Fraudsters and scammers are increasingly targeting students. We'll show you how to avoid being caught out.

What types of fraud should I look out for?

This is where students are approached by third parties, offering to give them a discount on their tuition fees if they pay through them rather than directly to the University. They may show you a faked receipt to ‘prove’ that the money has reached the University. However, this money is instead taken by criminals, leaving you out of pocket and with fees still to pay.

A money mule is a person who transfers stolen money between different countries.

Money mules are recruited, sometimes unwittingly, by criminals to transfer illegally obtained money between different bank accounts. Money mules receive the stolen funds into their account, they are then asked to withdraw it and wire the money to a different account, often one overseas, keeping some of the money for themselves.

Money laundering is a serious criminal offence. Even if you’re unaware that the money you’re transferring was illegally obtained, you have played an important role in fraud and money laundering and can still be prosecuted. Criminals will often use fake job adverts or create social media posts about opportunities to make money quickly, to lure potential money mule recruits.

Be careful of frauds related to your student loan. Phishing emails often claim that fees or maintenance loans will be terminated if further information is not provided.

They often occur around August/September as that is when many students receive their first instalment for the year and have lots of communication with SLC.

There are many forms of this scam.

Some scammers state that they are police and a warrant has been issued for your arrest.
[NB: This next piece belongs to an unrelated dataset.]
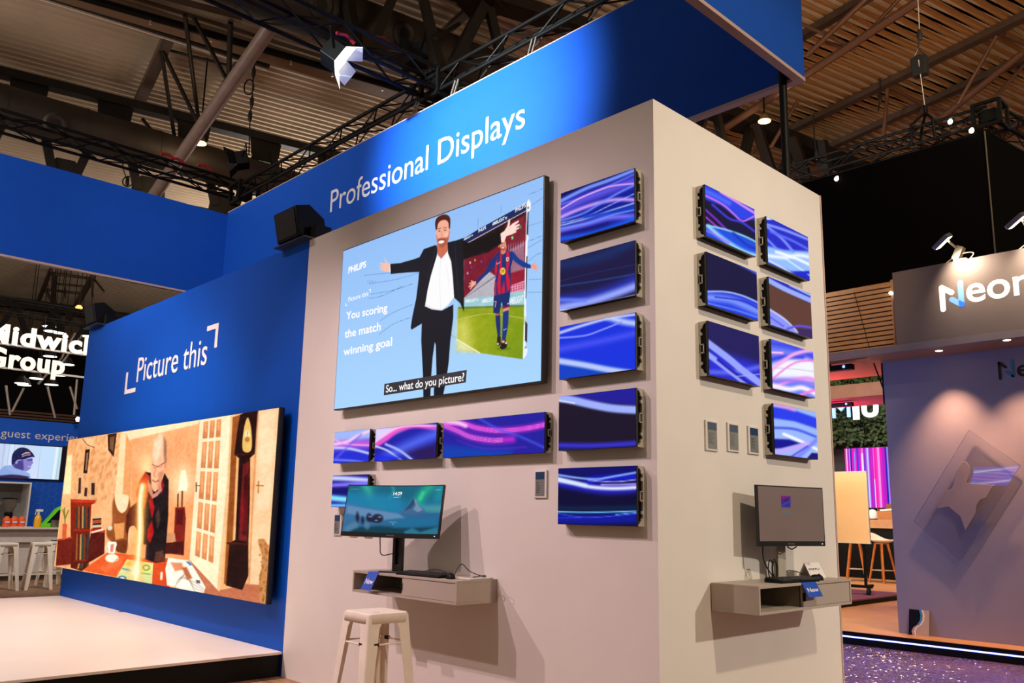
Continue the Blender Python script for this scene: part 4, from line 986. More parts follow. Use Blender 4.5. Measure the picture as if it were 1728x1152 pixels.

They issue a number of requests including that you should send money or photographs of yourself.  

Others will call to try to convince you that a loved one has been kidnapped or detained. They will put pressure on the victim to make a payment or a series of payments to the caller immediately. They use highly sophisticated surveillance or intelligence-gathering to build a profile of the victim. However, at its most basic, virtual kidnapping only requires access to a telephone and a phone number.

If you receive any calls like this you should contact the UK police immediately on 999. 

Who gets targeted?

Anyone is a potential victim of a fraud. A wide range of frauds are quite common, can be very clever and may seem legitimate. Students can be vulnerable to frauds, and there are particular groups which are targeted more often:

International students are often targeted due to their unfamiliarity with the UK student fee system. 

Students are approached, usually online, under the pretence that they could pay discounted tuition fees through a third party. Students then get asked to share personal details (e.g., their student ID, portal login details, their date of birth).

However, the fraudsters use stolen credit cards to pretend to pay fees and issue a fake ‘receipt,’ to trick you into reimbursing the money to them. However, because the university does not actually receive the money, you will end up losing your money and still have a tuition fee waiting to be paid.

New students with new ‘clean’ bank accounts are targeted by criminal gangs with opportunities to make easy money, by helping to move payments across accounts.

This is money laundering and can lead to a prison term for anyone implicated; in most cases the original criminal is never found. 

How can I avoid being a victim of fraud?

Please ensure that you only pay your fees directly through the University advertised route and by recognised methods of payment: visit our Online payments page.

  • No person or other organisation is able to give you a discount on your tuition fees.
  • Never share your bank details or university log-in details with anyone.
  • Failure to follow this process can result in you losing your money, which can have serious consequences on your life and studies.

Always be wary of a new friend or acquaintance asking you to hold on to money for them. Never give your bank details to anyone and periodically review your bank statements to ensure nothing unexpected or unusual is occurring in your account.

Phishing emails often claim that fees or maintenance loans will be terminated if further information is not provided.

You may be able to recognise it’s a scam, as emails may say ‘dear student’ rather than your name, or have bad spelling, grammar and punctuation. Scammers also try to pressure you into giving personal details by creating a sense of urgency, e.g., stating that you must respond within 24 hours, or you will not receive your loan.

Never click on any suspicious links or attachments. If in doubt, log on to your online SFE account separately on a secure browser and look for any notifications. The same principle applies for calls from SFE – never give personal details over the phone.


Tips to protect yourself from fraudsters

Do not share your bank account number, credit or debit card details, or PIN with anyone. Your bank will never ask for full details over the phone, like the PIN.

Be cautious of unsolicited offers of easy money or discounts. If it sounds too good to be true, it probably is. There are no discounts on tuition fees offered via our social media channels.

Never share details about your university accounts and login credentials with anyone, especially on social media with strangers, any third party, or agent.

Do not share or confirm any personal information like name, PIN code, address, phone number, date of birth. Fraudsters often have incomplete information about you and reach out to fill in the gaps to conduct a fraud.

Look for words like warning, urgent, important, deportation, threats, deadline.

Fraudsters often employ this tactic to scare their victims and make them transfer funds immediately. Stay calm, be aware and sceptical of such frauds and act accordingly.